Insights into the physical properties of Mg2TiH6 hydride double perovskite for solid-state hydrogen storage applications: A first-principles calculations

Complex metal hydrides are promising candidates for hydrogen storage due to their exceptional hydrogen storage capacity. This study presents the first investigation of the Mg₂TiH₆ hydride to evaluate its potential for hydrogen storage. Using density functional theory (DFT), a detailed computational analysis is conducted to explore its structural, mechanical, electronic, and hydrogen storage properties. The thermodynamic stability of the cubic double perovskite Mg₂TiH₆ is evidenced by its negative formation energy, while mechanical stability is confirmed by elastic constants that satisfy Born's criteria.

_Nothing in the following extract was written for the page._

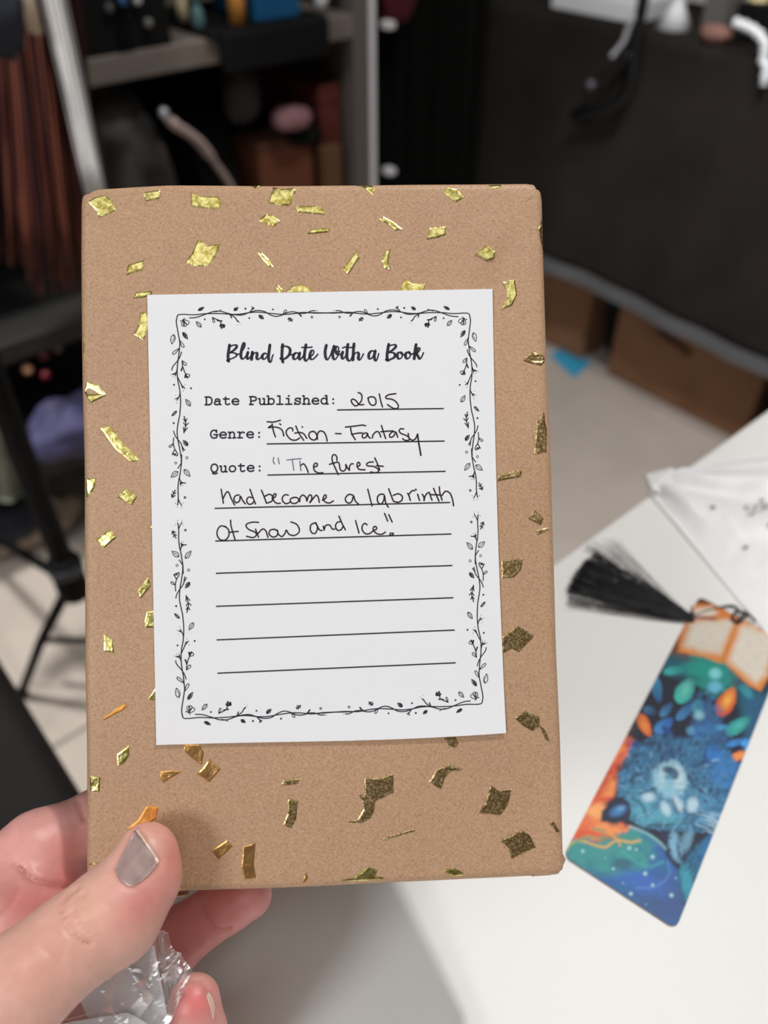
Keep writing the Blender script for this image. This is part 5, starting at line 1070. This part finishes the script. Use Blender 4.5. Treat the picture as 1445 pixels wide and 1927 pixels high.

The calculated Cauchy pressure and Pugh's ratio further reveal its brittle nature. Regarding hydrogen storage capability, Mg₂TiH₆ demonstrates an excellent hydrogen capacity of approximately 5.90 wt%, aligning with the targets set by the U.S. Department of Energy (US-DOE). The hydrogen desorption temperature, derived from thermodynamic calculations, is approximately 630 K, indicating that hydrogen release from this compound requires moderately high thermal energy. Electronic structure analysis shows metallic character, implying high electrical conductivity. These findings position Mg₂TiH₆ material as a strong candidate for future hydrogen storage technologies.